For years, local and international political analysts have treated Zimbabwe’s elections like a real democratic contest. Every five years, the country goes through the motions: observers fly in, ballots are printed, opposition rallies are held, and the ruling ZANU-PF machine inevitably secures victory.
As the internal debate intensifies over whether President Emmerson Mnangagwa will extend his tenure past the constitutional two-term limit, the predictable chorus of outrage has returned. Critics argue that a term extension will permanently destroy Zimbabwe’s democracy.
But let’s look at the situation through a lens of absolute, cold-blooded realism.

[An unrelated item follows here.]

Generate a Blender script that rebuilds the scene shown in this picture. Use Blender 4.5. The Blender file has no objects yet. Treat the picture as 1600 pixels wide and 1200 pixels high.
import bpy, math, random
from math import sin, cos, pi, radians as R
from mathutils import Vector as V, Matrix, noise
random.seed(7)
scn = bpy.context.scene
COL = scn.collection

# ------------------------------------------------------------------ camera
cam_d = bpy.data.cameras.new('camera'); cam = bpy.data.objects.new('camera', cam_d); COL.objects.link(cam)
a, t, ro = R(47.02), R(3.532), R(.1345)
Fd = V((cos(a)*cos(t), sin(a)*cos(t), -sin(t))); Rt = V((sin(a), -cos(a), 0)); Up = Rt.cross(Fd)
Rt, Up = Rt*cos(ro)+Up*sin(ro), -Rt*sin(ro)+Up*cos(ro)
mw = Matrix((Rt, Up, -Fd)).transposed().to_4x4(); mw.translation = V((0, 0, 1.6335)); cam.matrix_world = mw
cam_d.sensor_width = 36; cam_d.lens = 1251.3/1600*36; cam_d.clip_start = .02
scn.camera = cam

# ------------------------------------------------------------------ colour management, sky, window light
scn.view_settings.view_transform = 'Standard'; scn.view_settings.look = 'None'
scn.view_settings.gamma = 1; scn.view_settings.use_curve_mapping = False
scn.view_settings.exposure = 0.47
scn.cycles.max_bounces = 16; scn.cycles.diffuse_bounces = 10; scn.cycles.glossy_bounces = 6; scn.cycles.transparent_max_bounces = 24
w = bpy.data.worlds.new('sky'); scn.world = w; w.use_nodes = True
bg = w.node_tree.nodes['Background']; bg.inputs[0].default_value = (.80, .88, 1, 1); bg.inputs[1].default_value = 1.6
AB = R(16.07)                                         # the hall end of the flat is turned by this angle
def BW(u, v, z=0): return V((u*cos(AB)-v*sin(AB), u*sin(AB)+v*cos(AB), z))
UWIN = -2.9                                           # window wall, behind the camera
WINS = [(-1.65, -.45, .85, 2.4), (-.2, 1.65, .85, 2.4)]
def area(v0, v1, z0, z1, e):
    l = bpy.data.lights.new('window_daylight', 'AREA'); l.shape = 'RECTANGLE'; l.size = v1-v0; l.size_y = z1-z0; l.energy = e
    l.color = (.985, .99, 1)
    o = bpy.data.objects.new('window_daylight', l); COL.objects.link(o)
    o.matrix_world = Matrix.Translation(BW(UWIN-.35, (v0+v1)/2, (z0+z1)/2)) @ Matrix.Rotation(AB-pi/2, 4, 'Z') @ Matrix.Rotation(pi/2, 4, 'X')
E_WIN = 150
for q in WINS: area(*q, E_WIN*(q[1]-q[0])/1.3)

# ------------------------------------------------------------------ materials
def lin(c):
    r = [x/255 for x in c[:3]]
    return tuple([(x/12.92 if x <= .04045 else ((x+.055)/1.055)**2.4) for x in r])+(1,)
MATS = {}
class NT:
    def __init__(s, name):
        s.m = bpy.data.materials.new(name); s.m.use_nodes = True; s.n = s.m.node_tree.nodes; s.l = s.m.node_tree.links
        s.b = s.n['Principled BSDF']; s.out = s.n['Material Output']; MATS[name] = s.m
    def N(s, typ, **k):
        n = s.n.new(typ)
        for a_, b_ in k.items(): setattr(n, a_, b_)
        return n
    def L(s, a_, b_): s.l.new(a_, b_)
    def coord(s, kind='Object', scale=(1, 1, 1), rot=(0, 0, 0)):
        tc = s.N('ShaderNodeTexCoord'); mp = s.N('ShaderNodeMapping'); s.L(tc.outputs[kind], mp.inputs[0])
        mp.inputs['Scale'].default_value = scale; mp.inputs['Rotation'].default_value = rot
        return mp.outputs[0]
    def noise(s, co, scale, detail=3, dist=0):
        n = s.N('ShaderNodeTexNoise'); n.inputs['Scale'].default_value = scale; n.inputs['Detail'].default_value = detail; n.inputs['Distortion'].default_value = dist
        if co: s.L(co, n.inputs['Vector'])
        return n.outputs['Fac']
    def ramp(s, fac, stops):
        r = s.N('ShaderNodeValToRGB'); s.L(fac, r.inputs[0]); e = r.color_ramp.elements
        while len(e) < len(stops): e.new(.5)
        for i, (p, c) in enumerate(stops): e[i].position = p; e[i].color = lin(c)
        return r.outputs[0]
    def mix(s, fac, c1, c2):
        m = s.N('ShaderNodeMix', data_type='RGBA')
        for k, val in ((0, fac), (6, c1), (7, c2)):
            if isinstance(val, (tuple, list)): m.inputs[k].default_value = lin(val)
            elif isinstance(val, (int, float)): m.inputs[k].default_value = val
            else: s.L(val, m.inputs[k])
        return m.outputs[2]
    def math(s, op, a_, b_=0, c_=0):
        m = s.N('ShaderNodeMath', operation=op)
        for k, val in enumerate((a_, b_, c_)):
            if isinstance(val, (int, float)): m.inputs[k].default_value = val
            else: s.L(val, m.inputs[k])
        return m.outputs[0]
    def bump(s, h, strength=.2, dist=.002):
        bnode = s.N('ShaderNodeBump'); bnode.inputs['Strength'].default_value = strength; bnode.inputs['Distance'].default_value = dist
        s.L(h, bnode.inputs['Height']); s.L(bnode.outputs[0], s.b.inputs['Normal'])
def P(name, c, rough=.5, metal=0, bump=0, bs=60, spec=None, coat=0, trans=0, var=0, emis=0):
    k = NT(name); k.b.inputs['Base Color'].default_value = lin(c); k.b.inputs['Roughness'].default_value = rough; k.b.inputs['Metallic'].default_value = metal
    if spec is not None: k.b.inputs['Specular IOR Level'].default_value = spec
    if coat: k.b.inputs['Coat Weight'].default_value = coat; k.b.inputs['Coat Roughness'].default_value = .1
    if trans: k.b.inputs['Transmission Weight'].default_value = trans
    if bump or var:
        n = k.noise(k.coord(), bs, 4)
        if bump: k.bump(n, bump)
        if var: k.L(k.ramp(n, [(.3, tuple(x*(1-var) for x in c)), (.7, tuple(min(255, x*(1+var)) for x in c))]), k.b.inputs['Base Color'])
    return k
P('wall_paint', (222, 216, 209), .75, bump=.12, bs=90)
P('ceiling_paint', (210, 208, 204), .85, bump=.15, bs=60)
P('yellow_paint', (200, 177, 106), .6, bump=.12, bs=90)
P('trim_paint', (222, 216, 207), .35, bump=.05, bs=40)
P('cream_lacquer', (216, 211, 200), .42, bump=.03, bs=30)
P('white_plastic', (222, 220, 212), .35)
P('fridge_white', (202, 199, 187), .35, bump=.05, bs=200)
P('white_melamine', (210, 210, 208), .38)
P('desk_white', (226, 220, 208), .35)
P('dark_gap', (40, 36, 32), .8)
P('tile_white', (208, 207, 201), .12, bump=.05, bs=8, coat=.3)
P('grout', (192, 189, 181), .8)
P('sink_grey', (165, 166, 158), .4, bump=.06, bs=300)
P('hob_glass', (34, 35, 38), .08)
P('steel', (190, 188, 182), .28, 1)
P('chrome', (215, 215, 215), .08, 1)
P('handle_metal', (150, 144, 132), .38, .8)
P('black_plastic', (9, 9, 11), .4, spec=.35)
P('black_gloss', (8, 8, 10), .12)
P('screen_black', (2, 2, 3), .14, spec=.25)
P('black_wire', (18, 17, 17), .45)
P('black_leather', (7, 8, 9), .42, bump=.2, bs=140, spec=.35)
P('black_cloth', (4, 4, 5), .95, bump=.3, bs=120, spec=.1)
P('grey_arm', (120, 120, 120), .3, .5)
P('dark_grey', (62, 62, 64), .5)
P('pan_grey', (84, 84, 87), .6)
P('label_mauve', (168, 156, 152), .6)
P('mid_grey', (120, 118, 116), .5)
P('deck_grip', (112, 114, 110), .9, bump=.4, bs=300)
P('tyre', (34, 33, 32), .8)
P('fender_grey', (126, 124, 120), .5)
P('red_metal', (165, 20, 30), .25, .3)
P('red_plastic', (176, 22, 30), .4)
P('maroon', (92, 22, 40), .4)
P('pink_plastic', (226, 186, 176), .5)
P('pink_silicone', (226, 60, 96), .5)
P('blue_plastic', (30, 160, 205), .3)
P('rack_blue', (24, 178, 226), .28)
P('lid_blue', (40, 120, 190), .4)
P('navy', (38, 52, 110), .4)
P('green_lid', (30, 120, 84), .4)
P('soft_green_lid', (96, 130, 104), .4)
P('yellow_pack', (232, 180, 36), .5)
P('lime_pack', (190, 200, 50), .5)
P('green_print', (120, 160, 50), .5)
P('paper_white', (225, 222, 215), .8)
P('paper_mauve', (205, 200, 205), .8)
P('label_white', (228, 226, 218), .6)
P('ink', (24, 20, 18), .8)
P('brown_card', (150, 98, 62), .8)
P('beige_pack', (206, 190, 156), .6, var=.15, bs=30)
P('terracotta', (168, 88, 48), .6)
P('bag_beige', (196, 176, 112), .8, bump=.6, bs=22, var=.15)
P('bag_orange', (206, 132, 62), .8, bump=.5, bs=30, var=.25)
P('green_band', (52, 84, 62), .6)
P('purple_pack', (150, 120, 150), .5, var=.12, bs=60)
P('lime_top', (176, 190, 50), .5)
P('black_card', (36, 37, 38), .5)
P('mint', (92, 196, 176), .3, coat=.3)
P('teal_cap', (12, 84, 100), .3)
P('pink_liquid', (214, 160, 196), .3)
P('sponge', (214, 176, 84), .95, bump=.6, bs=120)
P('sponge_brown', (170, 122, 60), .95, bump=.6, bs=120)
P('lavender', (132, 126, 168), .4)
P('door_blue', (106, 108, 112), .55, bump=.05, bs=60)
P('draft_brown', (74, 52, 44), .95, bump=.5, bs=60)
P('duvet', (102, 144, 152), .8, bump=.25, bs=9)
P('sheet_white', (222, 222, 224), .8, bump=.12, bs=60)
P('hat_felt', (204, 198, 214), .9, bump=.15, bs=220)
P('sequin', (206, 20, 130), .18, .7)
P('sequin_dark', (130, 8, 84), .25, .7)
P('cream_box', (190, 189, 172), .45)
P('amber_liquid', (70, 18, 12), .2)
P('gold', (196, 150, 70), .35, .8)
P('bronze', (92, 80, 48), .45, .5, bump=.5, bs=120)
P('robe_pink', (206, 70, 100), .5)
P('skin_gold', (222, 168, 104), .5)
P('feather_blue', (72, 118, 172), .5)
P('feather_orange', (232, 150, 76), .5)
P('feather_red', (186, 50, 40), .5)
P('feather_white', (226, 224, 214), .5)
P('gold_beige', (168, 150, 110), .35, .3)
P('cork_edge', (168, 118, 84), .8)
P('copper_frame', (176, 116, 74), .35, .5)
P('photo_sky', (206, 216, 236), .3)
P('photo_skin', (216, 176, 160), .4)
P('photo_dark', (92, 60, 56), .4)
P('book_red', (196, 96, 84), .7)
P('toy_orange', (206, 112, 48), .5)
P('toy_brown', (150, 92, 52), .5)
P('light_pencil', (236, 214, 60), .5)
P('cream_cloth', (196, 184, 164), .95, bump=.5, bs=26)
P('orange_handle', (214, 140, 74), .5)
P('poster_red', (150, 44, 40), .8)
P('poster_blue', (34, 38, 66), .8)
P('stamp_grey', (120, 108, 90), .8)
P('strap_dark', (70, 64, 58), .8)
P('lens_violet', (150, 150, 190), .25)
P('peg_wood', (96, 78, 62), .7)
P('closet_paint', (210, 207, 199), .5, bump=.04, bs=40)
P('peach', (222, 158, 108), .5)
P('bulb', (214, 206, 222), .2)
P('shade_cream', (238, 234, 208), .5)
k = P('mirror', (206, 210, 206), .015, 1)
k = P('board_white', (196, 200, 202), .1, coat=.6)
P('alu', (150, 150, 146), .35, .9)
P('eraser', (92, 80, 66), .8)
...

If we accept that Zimbabwe is run by a militarized syndicate rather than a civilian government, Mnangagwa extending his presidency is actually the best thing that could happen for the country’s political clarity. It is time for ZANU-PF to remove the veneer of democracy, stop the expensive puppet show, and reveal its true colors to the world.
Here is why dropping the facade is a necessary step for Zimbabwe.
1. Dashing the False Hope of the Ballot Box
The greatest disservice the Zimbabwean government does to its people is maintaining the illusion that a peaceful transfer of power is possible through an election.
By allowing opposition parties to contest and maintaining a fake democratic architecture, the regime traps its citizens in a cyclical loop of false hope. Millions of voters expend emotional energy, risk physical safety, and wait in hours-long lines believing that changing a mark on a piece of paper can dismantle a multi-billion-dollar military regime.
If Mnangagwa amends the constitution to stay in power, that false hope is permanently dashed. It forces the population—and the fractured political opposition—to finally accept a brutal reality: The ZANU-PF Mafia will never be voted out of office.
When the facade of the ballot box is removed, the population is forced to stop playing a rigged game and finally see the regime for what it truly is—an absolute autocracy.
2. Stripping Away International Plausible Deniability
The democratic veneer isn't maintained for the benefit of ordinary Zimbabweans; it is maintained for foreign diplomats, neighboring countries, and international bodies like SADC and the African Union.
As long as Zimbabwe holds "elections," regional neighbors can look the other way, issue lukewarm reports about "minor irregularities," and maintain normal diplomatic and trade relations. The fake democratic process gives global powers a convenient shield of plausible deniability.
[ THE CURRENT CYCLE ]
Fake Elections ──► Regional Deniability ──► Shielded Regime ──► Status Quo
[ THE THIRD TERM SHIFT ]
Term Extension ──► Naked Autocracy ──► Diplomatic Crisis ──► Forced Reality
A naked, unconstitutional power grab by Mnangagwa strips that shield away. It forces regional bodies and Western governments to stop treating Zimbabwe like a struggling democracy and start treating it like a de facto junta. It exposes the hypocrisy of regional oversight and forces an unvarnished, direct confrontation with the reality of Zimbabwean power.
3. Exposing the True Nature of the Syndicate
A mafia family cannot function effectively when it pretends to be a human rights organization. ZANU-PF’s internal structure relies entirely on top-down, authoritarian control, backed by the military brass. The internal purges and "political accidents" that have claimed the lives of various ministers and generals are proof that the party operates on the laws of the jungle, not the rule of law.
When Mnangagwa openly extends his rule, the internal machinery of the state is laid completely bare. The corporate boardrooms, the state-owned media houses, and the courts will no longer need to hide behind convoluted legal justifications. The syndicate can finally speak in its native tongue: raw, unchecked power.
The End of the Facade
Thomas Mapfumo warned in Jojo that the dark paths of Zimbabwean politics are full of graves, and Andy Brown lamented the endless internal bloodshed for the king's seat (pachigaro chamambo). The common thread in Zimbabwe's history is that the state has always been a prize won through warfare, coups, and internal elimination—never through consensus.
By extending his term and dropping the democratic pretense, Mnangagwa would do the nation a favor by aligning the country's public face with its internal reality. Let the elite stop pretending to care about the constitution. Remove the voting booths, lock the gates to the parliament, and let the ZANU-PF Mafia rule out in the open. Only when a captive population completely stops believing in a fake cure will they ever begin to look for a real one.